French Prosecutors Search Soccer Office Over Blatter Payment

  • Documents seized in relation to payment of 2 million francs
  • Investigation comes after request from Swiss authorities

French prosecutors searched the offices of the country’s football federation and seized documents as part of an investigation into former FIFA President Sepp Blatter’s 2 million Swiss-franc ($2 million) payment to ex-European soccer chief Michel Platini.

The search by the French financial prosecutor Tuesday followed a Jan. 14 request for assistance by Switzerland, the Swiss Attorney General said Wednesday in an e-mailed statement.

Blatter, who oversaw world soccer for 17 years, and ex-UEFA President Platini were suspended from all football activities Oct. 8 after Swiss prosecutors opened a probe into the 2011 payment. Appeals filed by both men to overturn their suspensions have since been rebuffed, though FIFA last month cut their bans from eight years to six.

Blatter said he was “surprised” by the raids. “The payment to Mr. Platini was made by FIFA through a private account’ belonging to Platini in Switzerland and not through the French Football Federation or the UEFA, Blatter said in an e-mailed statement.

Blatter and Platini have denied wrongdoing, saying the payment fulfilled an oral contract between the two for services Platini, a former star of the French national team, provided to FIFA from 1998 through 2002.

Platini’s lawyers said in a statement that this new development was welcome as “the sooner Swiss justice completes its investigation, the sooner Michel Platini will be released from a situation in which he doesn’t belong.”

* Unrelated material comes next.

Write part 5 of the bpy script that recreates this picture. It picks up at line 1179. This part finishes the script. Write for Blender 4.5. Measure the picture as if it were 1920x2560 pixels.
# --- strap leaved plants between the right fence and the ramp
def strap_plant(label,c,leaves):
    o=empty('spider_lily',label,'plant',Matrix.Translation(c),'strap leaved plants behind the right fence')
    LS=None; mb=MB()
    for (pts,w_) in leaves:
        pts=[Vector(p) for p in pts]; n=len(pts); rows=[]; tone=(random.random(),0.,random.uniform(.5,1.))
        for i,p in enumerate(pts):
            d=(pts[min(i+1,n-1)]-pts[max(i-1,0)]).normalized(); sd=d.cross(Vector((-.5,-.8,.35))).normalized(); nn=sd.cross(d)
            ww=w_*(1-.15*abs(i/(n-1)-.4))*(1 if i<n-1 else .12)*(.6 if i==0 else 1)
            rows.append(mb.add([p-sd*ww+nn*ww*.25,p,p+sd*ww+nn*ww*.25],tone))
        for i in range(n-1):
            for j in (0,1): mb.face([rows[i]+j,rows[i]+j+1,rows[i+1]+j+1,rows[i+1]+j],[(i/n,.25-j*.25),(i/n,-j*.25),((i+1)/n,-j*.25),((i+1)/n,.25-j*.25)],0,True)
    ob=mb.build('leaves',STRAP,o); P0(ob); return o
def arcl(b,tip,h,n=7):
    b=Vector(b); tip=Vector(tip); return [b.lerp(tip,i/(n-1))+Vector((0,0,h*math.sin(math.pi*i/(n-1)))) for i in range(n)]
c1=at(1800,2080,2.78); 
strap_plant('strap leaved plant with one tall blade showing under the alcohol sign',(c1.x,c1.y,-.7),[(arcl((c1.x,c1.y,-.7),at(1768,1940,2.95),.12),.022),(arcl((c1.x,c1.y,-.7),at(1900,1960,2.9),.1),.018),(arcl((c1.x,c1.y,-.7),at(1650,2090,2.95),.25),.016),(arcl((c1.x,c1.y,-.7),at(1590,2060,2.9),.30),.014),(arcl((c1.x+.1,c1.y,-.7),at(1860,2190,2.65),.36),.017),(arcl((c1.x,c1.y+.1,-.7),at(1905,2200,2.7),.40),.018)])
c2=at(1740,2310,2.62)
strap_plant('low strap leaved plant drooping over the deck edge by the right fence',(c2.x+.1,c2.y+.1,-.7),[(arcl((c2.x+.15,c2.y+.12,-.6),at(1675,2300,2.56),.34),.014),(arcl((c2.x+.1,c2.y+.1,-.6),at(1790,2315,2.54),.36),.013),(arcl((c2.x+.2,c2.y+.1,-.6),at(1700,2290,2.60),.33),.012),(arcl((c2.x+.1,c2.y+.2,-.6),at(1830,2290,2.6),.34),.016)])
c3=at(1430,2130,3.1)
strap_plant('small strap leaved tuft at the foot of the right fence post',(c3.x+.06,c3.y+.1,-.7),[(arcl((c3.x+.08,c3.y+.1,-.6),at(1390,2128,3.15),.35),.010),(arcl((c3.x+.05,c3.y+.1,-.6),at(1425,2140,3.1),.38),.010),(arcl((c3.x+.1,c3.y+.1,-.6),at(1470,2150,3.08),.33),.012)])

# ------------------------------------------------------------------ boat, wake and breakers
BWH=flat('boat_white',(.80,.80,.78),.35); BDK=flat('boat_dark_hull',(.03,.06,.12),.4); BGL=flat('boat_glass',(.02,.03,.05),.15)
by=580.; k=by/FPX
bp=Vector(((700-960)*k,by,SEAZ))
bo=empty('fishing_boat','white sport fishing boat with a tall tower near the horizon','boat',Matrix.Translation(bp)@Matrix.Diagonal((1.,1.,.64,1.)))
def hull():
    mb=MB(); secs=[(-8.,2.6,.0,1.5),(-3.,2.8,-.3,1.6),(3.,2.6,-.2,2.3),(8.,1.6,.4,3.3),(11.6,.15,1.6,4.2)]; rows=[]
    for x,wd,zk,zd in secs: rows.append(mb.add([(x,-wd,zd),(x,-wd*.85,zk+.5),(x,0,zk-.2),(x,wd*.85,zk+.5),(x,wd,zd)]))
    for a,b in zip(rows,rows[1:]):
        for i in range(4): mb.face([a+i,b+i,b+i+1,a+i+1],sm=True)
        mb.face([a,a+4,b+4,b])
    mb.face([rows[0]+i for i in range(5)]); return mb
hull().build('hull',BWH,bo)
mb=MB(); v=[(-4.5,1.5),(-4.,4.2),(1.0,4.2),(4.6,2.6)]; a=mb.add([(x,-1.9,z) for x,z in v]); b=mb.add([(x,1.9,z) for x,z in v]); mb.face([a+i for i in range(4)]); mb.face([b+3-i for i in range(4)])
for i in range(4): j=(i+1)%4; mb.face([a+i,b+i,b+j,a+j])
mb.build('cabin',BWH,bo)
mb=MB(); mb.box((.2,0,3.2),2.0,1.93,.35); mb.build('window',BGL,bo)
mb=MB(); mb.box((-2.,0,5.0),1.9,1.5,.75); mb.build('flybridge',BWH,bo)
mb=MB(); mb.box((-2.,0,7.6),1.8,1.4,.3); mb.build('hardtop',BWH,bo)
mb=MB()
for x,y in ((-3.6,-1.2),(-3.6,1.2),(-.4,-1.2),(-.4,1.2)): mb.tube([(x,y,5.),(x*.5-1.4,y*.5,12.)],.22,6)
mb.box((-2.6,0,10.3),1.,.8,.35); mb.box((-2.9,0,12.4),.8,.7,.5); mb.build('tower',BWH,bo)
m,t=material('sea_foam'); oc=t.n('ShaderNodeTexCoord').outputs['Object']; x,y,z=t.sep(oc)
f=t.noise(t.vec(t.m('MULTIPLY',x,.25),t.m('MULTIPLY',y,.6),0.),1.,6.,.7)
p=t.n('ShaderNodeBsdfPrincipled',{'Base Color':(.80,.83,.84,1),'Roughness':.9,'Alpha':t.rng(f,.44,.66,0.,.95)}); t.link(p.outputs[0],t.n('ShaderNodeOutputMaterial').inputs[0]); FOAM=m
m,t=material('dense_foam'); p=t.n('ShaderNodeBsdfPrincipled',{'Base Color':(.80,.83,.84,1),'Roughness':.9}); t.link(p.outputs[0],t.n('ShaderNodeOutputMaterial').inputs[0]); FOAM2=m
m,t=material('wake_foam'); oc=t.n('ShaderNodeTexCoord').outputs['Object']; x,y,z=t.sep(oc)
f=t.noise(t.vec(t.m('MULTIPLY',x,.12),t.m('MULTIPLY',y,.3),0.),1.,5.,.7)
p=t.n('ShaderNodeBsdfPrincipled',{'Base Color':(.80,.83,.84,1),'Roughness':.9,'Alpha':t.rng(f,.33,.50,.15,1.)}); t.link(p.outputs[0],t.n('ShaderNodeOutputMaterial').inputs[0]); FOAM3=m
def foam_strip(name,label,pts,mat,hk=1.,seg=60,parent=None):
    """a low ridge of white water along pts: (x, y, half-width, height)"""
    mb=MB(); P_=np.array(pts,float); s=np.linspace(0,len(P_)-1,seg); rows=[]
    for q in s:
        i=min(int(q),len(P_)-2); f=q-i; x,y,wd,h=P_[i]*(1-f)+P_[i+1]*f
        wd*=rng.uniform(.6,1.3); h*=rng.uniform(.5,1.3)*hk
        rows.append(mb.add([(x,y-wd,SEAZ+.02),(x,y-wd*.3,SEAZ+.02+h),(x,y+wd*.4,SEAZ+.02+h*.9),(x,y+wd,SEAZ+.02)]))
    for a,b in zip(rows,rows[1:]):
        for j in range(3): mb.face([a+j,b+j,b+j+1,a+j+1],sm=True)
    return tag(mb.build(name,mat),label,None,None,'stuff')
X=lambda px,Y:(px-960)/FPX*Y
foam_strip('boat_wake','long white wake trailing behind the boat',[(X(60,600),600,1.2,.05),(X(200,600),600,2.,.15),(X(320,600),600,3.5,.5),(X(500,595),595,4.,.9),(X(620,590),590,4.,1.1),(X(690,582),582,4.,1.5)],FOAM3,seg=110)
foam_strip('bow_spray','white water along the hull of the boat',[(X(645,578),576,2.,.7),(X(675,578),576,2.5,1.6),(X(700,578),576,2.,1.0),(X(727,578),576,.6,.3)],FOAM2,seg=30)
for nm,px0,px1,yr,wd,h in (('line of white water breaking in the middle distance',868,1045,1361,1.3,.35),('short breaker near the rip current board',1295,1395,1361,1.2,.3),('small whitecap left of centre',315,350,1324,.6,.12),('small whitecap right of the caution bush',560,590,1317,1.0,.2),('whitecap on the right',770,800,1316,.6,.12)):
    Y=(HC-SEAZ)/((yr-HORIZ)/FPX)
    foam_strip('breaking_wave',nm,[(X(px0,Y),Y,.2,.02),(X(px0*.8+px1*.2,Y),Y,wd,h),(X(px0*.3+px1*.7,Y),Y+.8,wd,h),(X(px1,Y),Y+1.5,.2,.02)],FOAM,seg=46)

A person who answered the phone at the French Football Federation said to try back Friday when a spokesman would be back. The French Financial Prosecution Office confirmed details of the raid in an e-mailed statement, declining to comment further.

Gianni Infantino, a European soccer official, was elected last month to replace Blatter as FIFA president. Platini, Infantino’s former boss, was widely seen as the front-runner for the top job in soccer until his suspension.